Viewpoint


My name is Patrick M McCormick and I have created this blog as a platform for my political views as well as those of select contributors.

I believe that American Politicians have lost sight of their goal: To uphold the Constitution and protect the rights of the people of the United States. They argue and bicker on the floor of their respective houses, positioning themselves for the next election, while they accomplish very little business for the citizens of this country.

Meanwhile our economy is sliding downward. Millions of our precious jobs have have been exported overseas. Our social safety net and other public services are being cut. Our middle class is rapidly disappearing and the numbers of citizens existing below the poverty line is increasing dramatically.

I plan to examine the causes of these terrible changes to our American way of life. Your comments will help us all arrive at some important conclusions.

Wednesday, August 11, 2010

Make Plans to leave.... Earth ...Man!

Stephen Hawking's Warning: Abandon Earth—Or Face Extinction

Andrew Dermont on August 6, 2010, 12:00 AM

Let's face it: The planet is heating up, Earth's population is expanding at an exponential rate, and the the natural resources vital to our survival are running out faster than we can replace them with sustainable alternatives. Even if the human race manages not to push itself to the brink of nuclear extinction, it is still a foregone conclusion that our aging sun will expand and swallow the Earth in roughly 7.6 billion years.

So, according to famed theoretical physicist Stephen Hawking, it's time to free ourselves from Mother Earth. "I believe that the long-term future of the human race must be in space," Hawking tells Big Think. "It will be difficult enough to avoid disaster on planet Earth in the next hundred years, let alone the next thousand, or million. The human race shouldn't have all its eggs in one basket, or on one planet. Let's hope we can avoid dropping the basket until we have spread the load."

Hawking says he is an optimist, but his outlook for the future of man's existence is fairly bleak.
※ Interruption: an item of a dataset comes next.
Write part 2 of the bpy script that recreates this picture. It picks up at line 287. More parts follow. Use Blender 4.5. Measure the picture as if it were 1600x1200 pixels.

In the recent past, humankind's survival has been nothing short of "a question of touch and go" he says, citing the Cuban Missile Crisis in 1963 as just one example of how man has narrowly escaped extinction. According to the Federation of American Scientists there are still about 22,600 stockpiled nuclear weapons scattered around the planet, 7,770 of which are still operational. In light of the inability of nuclear states to commit to a global nuclear non-proliferation treaty, the threat of a nuclear holocaust has not subsided.

In fact, "the frequency of such occasions is likely to increase in the future," says Hawking, "We shall need great care and judgment to negotiate them all successfully." Even if humans manage to avoid a nuclear stand-off over the next thousand years, our fate on this planet is still pretty much certain. University of Sussex astrophysicist Dr. Robert Smith says eventually the aging Sun will accelerate global warming to a point where all of Earth's water will simply evaporate.

"Life on Earth will have disappeared long before 7.6 billion years," says Smith, "Scientists have shown that the Sun's slow expansion will cause the temperature at the surface of the Earth to rise. Oceans will evaporate, and the atmosphere will become laden with water vapor, which (like carbon dioxide) is a very effective greenhouse gas. Eventually, the oceans will boil dry and the water vapor will escape into space. In a billion years from now the Earth will be a very hot, dry and uninhabitable ball."

Finally, between the next thousand years or so that Hawking says it will take man to make the planet uninhabitable and the billion years it will take for the sun to turn our planet into an arid wasteland, there is always the chance that a nearby supernova, an asteroid, or a quick and painless black hole could do us in.

1 comment:

  1. Stephen Hawking thinks it will take a thousand years for mankind to F this planet up enough to force us off of its surface. Personally, I don't think we have that much time; if we make the next thousand days we will be lucky.

    However, I do agree with Mr. Hawking on one point. The future of our race is in the stars. I foresee a cloud of interstellar ships moving from planet to planet, like the aliens in the movie, "Independence Day", devouring innocent pristine worlds one at a time...the proverbial galactic pariah. It is our destiny.